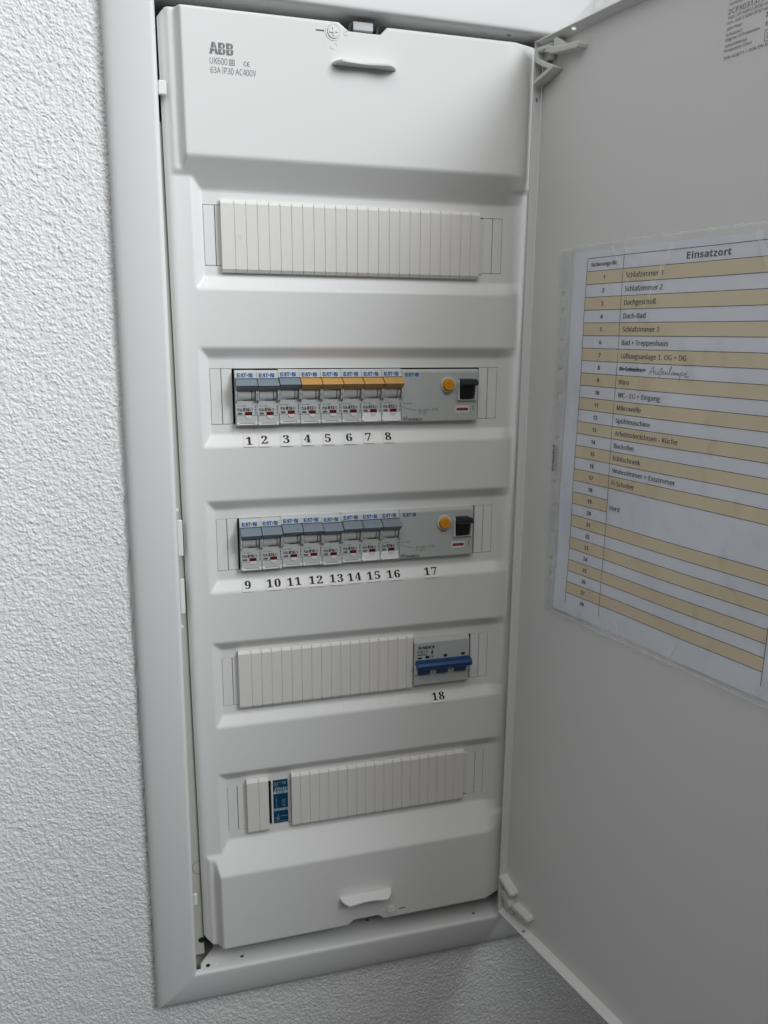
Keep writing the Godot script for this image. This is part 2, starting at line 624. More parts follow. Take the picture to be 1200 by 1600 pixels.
# profile swept round a rectangle opening; (distance outwards, z) pairs
func swept_frame(x0: float, x1: float, y0: float, y1: float, prof: Array) -> Mesh:
	var b := MB.new()
	var m := prof.size()
	var pn := []
	for k in m:
		var d := Vector2.ZERO
		if k > 0: d += (prof[k] - prof[k - 1]).normalized()
		if k < m - 1: d += (prof[k + 1] - prof[k]).normalized()
		d = d.normalized()
		pn.append(Vector2(-d.y, d.x))
	var corners := [Vector2(x0, y0), Vector2(x1, y0), Vector2(x1, y1), Vector2(x0, y1)]
	var out := [Vector2(-1, -1), Vector2(1, -1), Vector2(1, 1), Vector2(-1, 1)]
	var side := [Vector2(0, -1), Vector2(1, 0), Vector2(0, 1), Vector2(-1, 0)]
	for s in 4:
		var e := (s + 1) % 4
		for k in m - 1:
			var f := func(c: int, i: int) -> Vector3:
				var q: Vector2 = corners[c] + out[c] * prof[i].x
				return Vector3(q.x, q.y, prof[i].y)
			var g := func(i: int) -> Vector3: return Vector3(side[s].x * pn[i].x, side[s].y * pn[i].x, pn[i].y)
			# around the ring anticlockwise, outwards along the profile
			b.trin(f.call(s, k), f.call(s, k + 1), f.call(e, k + 1), g.call(k), g.call(k + 1), g.call(k + 1))
			b.trin(f.call(s, k), f.call(e, k + 1), f.call(e, k), g.call(k), g.call(k + 1), g.call(k))
	return b.mesh()

var cab: Node3D

func cabinet() -> void:
	cab = thing("fuse_box", "tall white flush-mounted fuse box with open door and five rows of switches", "fuse box", Vector3.ZERO)
	# --- outer frame, slightly turned
	var fr := part("frame", swept_frame(-157.5, 157.5, -406.0, 413.3, [Vector2(0, 11), Vector2(0, 13.2), Vector2(0.45, 14.7), Vector2(1.3, 15.7), Vector2(2.3, 16.1), Vector2(4, 16.05), Vector2(9, 15.7), Vector2(16, 14.9), Vector2(24, 13.5), Vector2(31, 11.7), Vector2(34.6, 10.2), Vector2(36.2, 8.6), Vector2(36.9, 6.6), Vector2(37.0, 4.8), Vector2(37.0, -1.0)]), M.frame, cab)
	fr.rotation.z = PHI
	var fl := MB.new()
	# bottom flange faces up: plate local x, y -> z
	fl.t = Transform3D(Basis(Vector3(1, 0, 0), Vector3(0, 0, -1), Vector3(0, 1, 0)), Vector3(0, -406.0, 0))
	fl.plate(-141.0, 157.0, -11.0, 40.0, -1.2, 0.0, [[-114.9, -4.6, 2.0], [13.0, 11.6, 1.9], [121.5, -6.6, 2.0]])
	fl.prism(fit([Vector2(-141.0, -11.0), Vector2(-141.0, 13.0), Vector2(-153.0, -4.0), Vector2(-153.5, -11.0)]), -1.2, 0.0, 0.0, [-141.0])
	fl.disc(-139.4, -7.4, 1.9, 0.0, 0.9, 0.5, 16)
	part("bottom_flange", fl.mesh(), M.frame, fr)
	var hd := MB.new()
	hd.t = fl.t
	hd.disc(-146.8, -8.4, 2.0, 0.0, 0.12, 0.0, 16)
	part("screw_hole", hd.mesh(), M.dark, fr)
	var ft := MB.new()
	ft.t = Transform3D(Basis(Vector3(1, 0, 0), Vector3(0, 0, 1), Vector3(0, -1, 0)), Vector3(0, 413.3, 0))
	ft.plate(-157.0, 157.0, -40.0, 11.0, -1.2, 0.0, [[118.7, 6.1, 2.0]])
	part("top_flange", ft.mesh(), M.frame, fr)
	var fs := MB.new()
	fs.box(-158.7, -157.5, -406.0, 413.3, -40.0, 11.0)
	fs.box(157.5, 158.7, -406.0, 413.3, -40.0, 11.0)
	part("side_flange", fs.mesh(), M.frame, fr)
	var hs := MB.new()  # unseen strip, added to block light leaking in behind the door
	hs.box(146.5, 157.4, -404.5, 412.0, 9.0, 12.5, 0.4)
	part("light_stop", hs.mesh(), M.frame, fr)
	for c in [[-157.4, -151.4, 344.2, 354.2, 0.8], [-157.4, -153.2, -6.3, 24.3, 0.6], [-157.4, -153.6, -56.7, -26.2, 0.6], [-157.4, -153.9, -339.0, -327.0, 0.8]]:
		var cb := MB.new()
		cb.box(c[0], c[1], c[2], c[3], 6.5, 9.0, c[4])
		part("latch_tab", cb.mesh(), M.clip, fr)
	for y in [33.0, -68.0]:
		var nb := MB.new()
		nb.disc(-157.2, y, 1.5, 8.0, 10.0, 0.4, 12)
		part("latch_nub", nb.mesh(), M.clip, fr)
	# --- box in the wall behind the cover
	var bk := MB.new()
	bk.box(-163.0, 163.0, -412.0, 418.0, -76.0, -74.0)
	bk.box(-165.0, -163.0, -412.0, 418.0, -76.0, -2.0)
	bk.box(163.0, 165.0, -412.0, 418.0, -76.0, -2.0)
	bk.box(-163.0, 163.0, -414.0, -412.0, -76.0, -2.0)
	bk.box(-163.0, 163.0, 418.0, 420.0, -76.0, -2.0)
	bk.box(-163.0, -152.9, -400.0, 330.0, -74.0, -1.5, 1.0)
	bk.box(153.4, 163.0, -400.0, 330.0, -74.0, -4.0, 1.0)
	var back := part("back_box", bk.mesh(), M.inside, cab)
	var kn := MB.new()
	kn.ring(-152.9, -306.0, 6.9, 7.2, -1.5, -1.38)
	part("knockout", kn.mesh(), M.soft_ink, back)
	var kd := MB.new()
	kd.disc(-155.0, -384.0, 3.0, -1.5, -1.38)
	part("cable_hole", kd.mesh(), M.dark, back)
	var rail := MB.new()
	for r in ROWS: rail.box(-140.0, 140.0, r - 17.0, r + 17.0, -58.0, -50.0, 1.0)
	part("mounting_rail", rail.mesh(), M.steel, back)
	var lk := MB.new()
	lk.box(-8.0, 9.0, 402.5, 409.5, 2.0, 8.0, 0.8)
	part("latch_plate", lk.mesh(), M.steel, back)
	var hk := MB.new()
	for x in [-10.5, 11.5]:
		hk.t = Transform3D(Basis.IDENTITY, Vector3(x, 0, 0))
		hk.prism(fit([Vector2(-1.8, 398.0), Vector2(1.2, 398.0), Vector2(1.4, 404.0), Vector2(2.6, 406.5), Vector2(2.2, 408.0), Vector2(0.0, 407.2), Vector2(-1.6, 404.5)]), 2.0, 10.0, 0.4)
	part("latch_hook", hk.mesh(), M.dark, back)
	# --- cover
	var cv := part("cover", cover_mesh(), M.cover, cab)
	var tab := once("tab", func(b: MB) -> void: b.box(-4.2, 4.2, -22.35, 22.35, -1.6, -0.05, 0.25))
	for r in ROWS:
		for x in [-121.05, -112.15, 112.15, 121.05]:
			part("breakout_tab", tab, M.cover, cv, "", Vector3(x, r, 0))
	lettering_on_cover(cv)
	for s in [[-24.3, 397.6, 15.0, 1.0], [26.0, -375.6, 17.0, -1.0]]:
		var b := MB.new()
		b.t = Transform3D(Basis.IDENTITY, Vector3(s[0], s[1], s[2]))
		b.ring(0, 0, 5.2, 6.2, -0.6, 0.35)
		b.disc(0, 0, 4.9, -0.6, 0.9, 0.5, 28)
		var sc := part("lock_screw", b.mesh(), M.cover, cv)
		var x := MB.new()
		x.t = b.t
		for a in 2:
			x.t = b.t * Transform3D(Basis(Vector3(0, 0, 1), PI / 2 * a + 0.1), Vector3.ZERO)
			x.box(-3.2, 3.2, -0.75 , 0.75, 0.9 - 0.2 * a, 1.5 - 0.02 * a, 0.15)
		part("cross_grip", x.mesh(), M.cover, sc)
		var sl := MB.new()
		sl.t = b.t
		sl.box(-13.5 if s[3] > 0 else 8.0, -7.2 if s[3] > 0 else 14.5, -0.45, 0.45, -0.2, 0.12)
		part("pointer_slot", sl.mesh(), M.soft_ink, sc)
		# embossed padlocks
		var pd := MB.new()
		pd.t = b.t
		var dx: float = 9.6 if s[3] > 0 else 0.5
		var dy: float = 0.0 if s[3] > 0 else 9.0
		pd.band([Vector2(dx - 1.3, dy - 1.6), Vector2(dx + 1.3, dy - 1.6), Vector2(dx + 1.3, dy + 0.2), Vector2(dx - 1.3, dy + 0.2), Vector2(dx - 1.3, dy - 1.6)], 0.35, 0.0, 0.3)
		pd.band([Vector2(dx - 0.9, dy + 0.2), Vector2(dx - 0.7, dy + 1.6), Vector2(dx + 0.7, dy + 1.6), Vector2(dx + 0.9, dy + 0.2)], 0.35, 0.0, 0.3)
		dx = 0.0 if s[3] > 0 else -9.5
		dy = -10.0 if s[3] > 0 else 0.0
		pd.band([Vector2(dx - 2.3, dy - 1.6), Vector2(dx + 0.6, dy - 1.6), Vector2(dx + 0.6, dy + 0.6), Vector2(dx - 2.3, dy + 0.6), Vector2(dx - 2.3, dy - 1.6)], 0.35, 0.0, 0.3)
		pd.band([Vector2(dx + 0.8, dy + 0.6), Vector2(dx + 1.0, dy + 2.2), Vector2(dx + 2.4, dy + 2.2), Vector2(dx + 2.6, dy + 0.2)], 0.35, 0.0, 0.3)
		part("padlock_mark", pd.mesh(), M.cover, sc)
	# wavy finger grips: shelves that stand out of the cover
	for g in [[-25.5, 25.0, 375.5, 15.0, 9.0, -1.0], [-25.3, 25.8, -352.0, 17.0, 12.0, 1.0]]:
		var b := MB.new()
		var pl := PackedVector2Array()
		for i in 41:
			var u := i / 40.0
			var e := pow(clampf(minf(u, 1.0 - u) / 0.12, 0.0, 1.0), 0.5)
			pl.append(Vector2(lerpf(g[0], g[1], u), e * (g[4] - 1.4 * cos(TAU * (u - 0.5)) * smoothstep(0.1, 0.3, minf(u, 1.0 - u) + 0.08))))
		pl.append(Vector2(g[1], -0.6)); pl.append(Vector2(g[0], -0.6))
		b.t = Transform3D(Basis(Vector3(1, 0, 0), Vector3(0, 0, 1), Vector3(0, -1, 0)), Vector3(0, g[2], g[3]))
		if g[5] < 0.0: b.prism(pl, -0.9, 0.9, 0.4)
		else:
			b.t = Transform3D(Basis(Vector3(1, 0, 0), Vector3(0, 0, 1), Vector3(0, 1, 0)) , Vector3(0, g[2], g[3]))
			b.prism(pl, -0.9, 0.9, 0.4)
		part("finger_grip", b.mesh(), M.cover, cv)
	door()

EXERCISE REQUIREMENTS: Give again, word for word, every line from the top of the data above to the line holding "var cab: Node3D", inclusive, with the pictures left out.

OUTPUT FOR THIS EXERCISE:
Keep writing the Godot script for this image. This is part 2, starting at line 624. More parts follow. Take the picture to be 1200 by 1600 pixels.
# profile swept round a rectangle opening; (distance outwards, z) pairs
func swept_frame(x0: float, x1: float, y0: float, y1: float, prof: Array) -> Mesh:
	var b := MB.new()
	var m := prof.size()
	var pn := []
	for k in m:
		var d := Vector2.ZERO
		if k > 0: d += (prof[k] - prof[k - 1]).normalized()
		if k < m - 1: d += (prof[k + 1] - prof[k]).normalized()
		d = d.normalized()
		pn.append(Vector2(-d.y, d.x))
	var corners := [Vector2(x0, y0), Vector2(x1, y0), Vector2(x1, y1), Vector2(x0, y1)]
	var out := [Vector2(-1, -1), Vector2(1, -1), Vector2(1, 1), Vector2(-1, 1)]
	var side := [Vector2(0, -1), Vector2(1, 0), Vector2(0, 1), Vector2(-1, 0)]
	for s in 4:
		var e := (s + 1) % 4
		for k in m - 1:
			var f := func(c: int, i: int) -> Vector3:
				var q: Vector2 = corners[c] + out[c] * prof[i].x
				return Vector3(q.x, q.y, prof[i].y)
			var g := func(i: int) -> Vector3: return Vector3(side[s].x * pn[i].x, side[s].y * pn[i].x, pn[i].y)
			# around the ring anticlockwise, outwards along the profile
			b.trin(f.call(s, k), f.call(s, k + 1), f.call(e, k + 1), g.call(k), g.call(k + 1), g.call(k + 1))
			b.trin(f.call(s, k), f.call(e, k + 1), f.call(e, k), g.call(k), g.call(k + 1), g.call(k))
	return b.mesh()

var cab: Node3D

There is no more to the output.